Counselling only works if students wish to come themselves. We therefore only offer appointments made with the student, not with their parents.

If you feel your son or daughter might benefit from counselling, tell them openly that you are concerned about them, and that support is available for them at DIT. You can tell them that they can come to see a counsellor in DIT to talk without committing themselves for further sessions. You can also refer them to this website for more information about the service. If they don’t want to speak to a counsellor, try to explore alternative sources of help with them, like for instance the DIT Career’s service, the Disability Service, Chaplaincy or the college GP. Alternatively, they may wish to speak to a lecturer they can trust (for instance if struggling academically). All the DIT services work very closely together, and other services as well as lecturers will refer students on to a counsellor if they feel the students would benefit from counselling.

If you are very worried about your son or daughter (for instance severe self harming behaviour, potential suicide risk), and they refuse to speak to a counsellor, you may ring the counselling service to alert them that the student is at risk, and to ask them advice on what action can be taken.

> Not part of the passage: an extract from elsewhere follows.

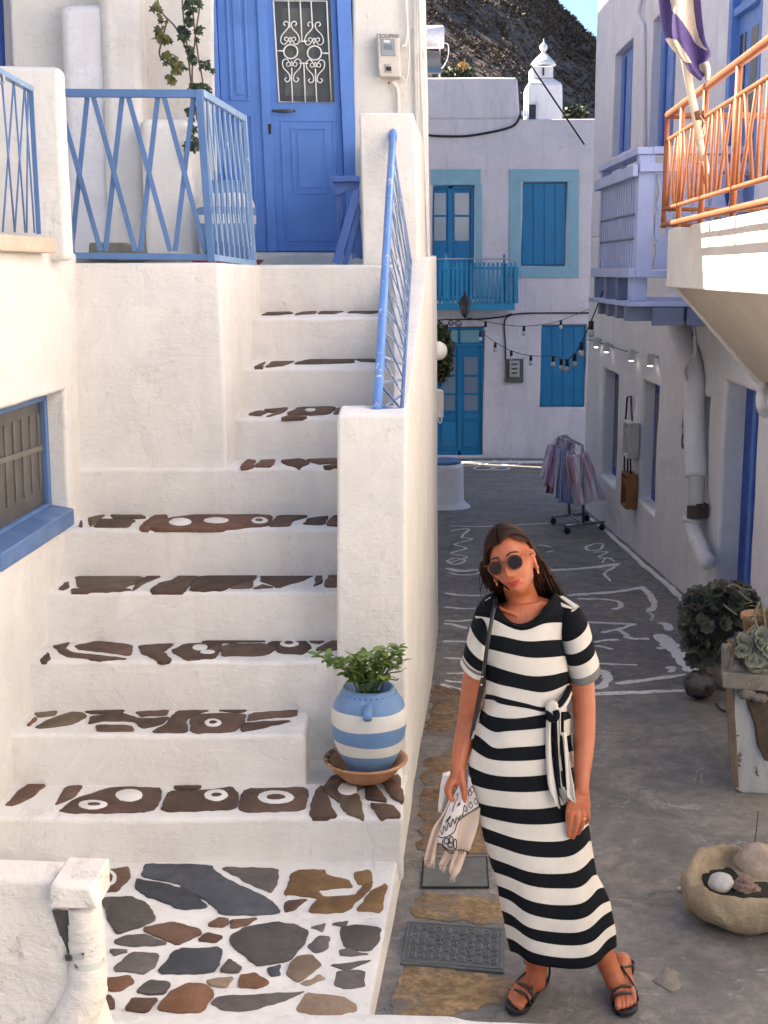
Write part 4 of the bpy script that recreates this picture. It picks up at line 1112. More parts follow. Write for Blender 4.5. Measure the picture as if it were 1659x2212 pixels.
# flag on its pole
YP = 6.72
P0 = V(1529, 392, YP); P1 = V(1486, 165, YP)
fl = thing('flag', 'faded purple and white striped flag furled on a slanted white pole', 'flag', P0)
POLE = m_paint('pole_white', (0.80, 0.72, 0.58), 0.5, 0.05)
ax = (P1 - P0)
MB().tube([P0, P0 + ax * 3.1], 0.0195, 14).build('pole', POLE, fl, smooth=True)
PURP = m_plain('flag_purple', (0.085, 0.06, 0.19), 0.85, var=0.2, scale=40)
FWHITE = m_plain('flag_white', (0.66, 0.56, 0.45), 0.85, var=0.08, scale=40)
def flag_cloth():
    # hanging gathered cloth: bands follow the folds
    rows = [(-40, 1418, 1508), (0, 1423, 1514), (40, 1428, 1518), (80, 1436, 1524), (105, 1448, 1532), (122, 1462, 1534), (135, 1478, 1528), (150, 1490, 1533), (165, 1508, 1532), (171, 1514, 1530)]
    vs, fs, mi = [], [], []
    n = 90
    rows = [tuple(p) for p in smoothpts([Vector(r_) for r_ in rows], 9)]
    for j, (y, xl, xr) in enumerate(rows):
        for i in range(n + 1):
            t = i / n
            x = lerp(xl, xr, t)
            dep = 0.045 * math.sin(t * 3.1 * math.pi + j * 0.04) * (1 - 0.6 * j / len(rows)) - 0.04
            vs.append(V(x, y + 5 * math.sin(t * 5 + j * 0.11), YP + dep))
    for j in range(len(rows) - 1):
        for i in range(n):
            fs.append((j * (n + 1) + i, j * (n + 1) + i + 1, (j + 1) * (n + 1) + i + 1, (j + 1) * (n + 1) + i))
            t = (i + 0.5) / n
            yy_ = (rows[j][0] + rows[j + 1][0]) / 2
            edge = lambda tab: interp(tab, yy_)
            # broad bands running down the folds, as they lie in the gathered cloth
            white = (edge([(-40, 0.28), (20, 0.30), (60, 0.52), (88, 0.70), (105, 0.95)]) < t < edge([(-40, 0.80), (60, 0.84), (96, 0.92), (106, 0.96)]) and yy_ < 104) or \
                    (t < edge([(80, 0.0), (92, 0.28), (128, 0.34)]) and 84 < yy_ < 132) or (t > edge([(128, 0.75), (150, 0.45), (172, 0.5)]) and 138 < yy_)
            mi.append(1 if white else 0)
    o = mk('cloth', vs, fs, [PURP, FWHITE], fl, smooth=True, fmats=mi, subsurf=1)
    m = o.modifiers.new('th', 'SOLIDIFY'); m.thickness = 0.004
flag_cloth()
P2 = V(1507, 248, YP)
for c_ in (V(1507, 250, YP), V(1527, 386, YP)):
    MB().tube([c_ - ax.normalized() * 0.022, c_ + ax.normalized() * 0.022], 0.026, 12).build('clamp', m_plain('clamp_rust', (0.17, 0.07, 0.03), 0.6), fl, bevel=0.003)
    rod('arm', [c_, Vector((rx_(YP), YP, c_.z))] if abs(c_.x - rx_(YP)) > 0.02 else [c_, c_ + Vector((0.06, 0.05, 0))], 0.014, ORANGE, fl)
rod('cord', smoothpts([V(1512, 250, YP - 0.03), V(1520, 262, YP - 0.03), V(1522, 285, YP - 0.03), V(1514, 300, YP - 0.03), V(1522, 262, YP - 0.03)], 5), 0.004, FWHITE, fl, 6)
# lantern at the very edge under the soffit
c = V(1664, 742, 7.6)
t = thing('wall_lantern', 'black lantern under the soffit, cut by the edge of the picture', 'lantern', c)
MB().lathe([(0.0, 0.12), (0.012, 0.11), (0.02, 0.095), (0.06, 0.075), (0.062, 0.068), (0.0, 0.068)], c, 6).build('cap', BLACK, t)
MB().lathe([(0.05, 0.066), (0.03, -0.06), (0.0, -0.06)], c, 6).build('glass', GLASS_DARK, t)
rod('hook', [c + Vector((0, 0, 0.11)), c + Vector((0.0, 0, 0.3)), c + Vector((0.2, 0, 0.3))], 0.01, BLACK, t, 6)
# ================================================================== BACK: house across the end of the alley, chapel chimney, hill
YB = 22.6
back = thing('turquoise_house', 'pale house across the end of the alley with turquoise blue doors and shutters', 'house', (1.8, 22.8, -0.8))
zg = slope_z(YB)
bx0, bx1 = 0.2, 8.0
def bp(x, y): return V(x, y, YB)
def bh(xa, xb, yt, yb, d=0.12):
    a, b = bp(xa, yb), bp(xb, yt)
    return (a.x - bx0, b.x - bx0, max(0.0, a.z - zg), b.z - zg, d)
BD = bh(938, 1047, 706, 984)
BS2 = bh(1166, 1267, 702, 880)
BD2 = bh(933, 1026, 400, 650)
BS1 = bh(1126, 1226, 393, 575)
topz = bp(1200, 257).z
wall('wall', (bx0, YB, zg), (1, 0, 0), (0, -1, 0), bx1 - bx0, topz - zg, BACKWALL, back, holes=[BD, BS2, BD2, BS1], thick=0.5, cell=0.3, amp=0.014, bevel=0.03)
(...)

Consulting the counselling service if the student is already in counselling at DIT

It can be disconcerting for parents when students are upset and in counselling, and it can be difficult for parents to accept that they may not know what is going on during their children’s counselling sessions.
Unfortunately, the DIT student counselling service is not in the position to offer consultation or even counselling for concerned parents. Furthermore, the counselling service is confidential and is determined by a professional code of ethics. Confidentiality has long been regarded as a “cornerstone of the helping relationship” and is a core value of psychologists and their profession. In as much as the counselling staff is eager to help you with your concerns or questions about your son or daughter, they  cannot reveal nor confirm the identity of students seeking student counselling services, their participation in those services, nor the content of communications with those students without the student’s knowledge and written consent.  Information about a student’s use of counselling services is kept separately from their academic record.

We understand that these limitations due to confidentiality can be frustrating for concerned parents. But it may reassure you that the DIT student counsellors are trained to assess any immediate risk (suicidal risk, severe self harming, danger to others). If the counsellor determines that a student is at immediate risk, they will contact parents and to their utmost to keep the student safe. If you feel that your son or daughter is at immediate risk, do contact the counselling service and discuss your concerns with the student’s counsellor.

What is the role of the counselling service secretary?

Often, the first person to whom a parent who rings our service may speak is the service’s secretary. If you are concerned about your son/daughter, the secretary’s role is to take down some contact details and then arrange for a counsellor to speak with you directly. The secretary can not offer telephone counselling or advise you on the best course of action to be taken.

We regret that we cannot offer consultative support to parents whose sons or daughters are not registered students within the Institute.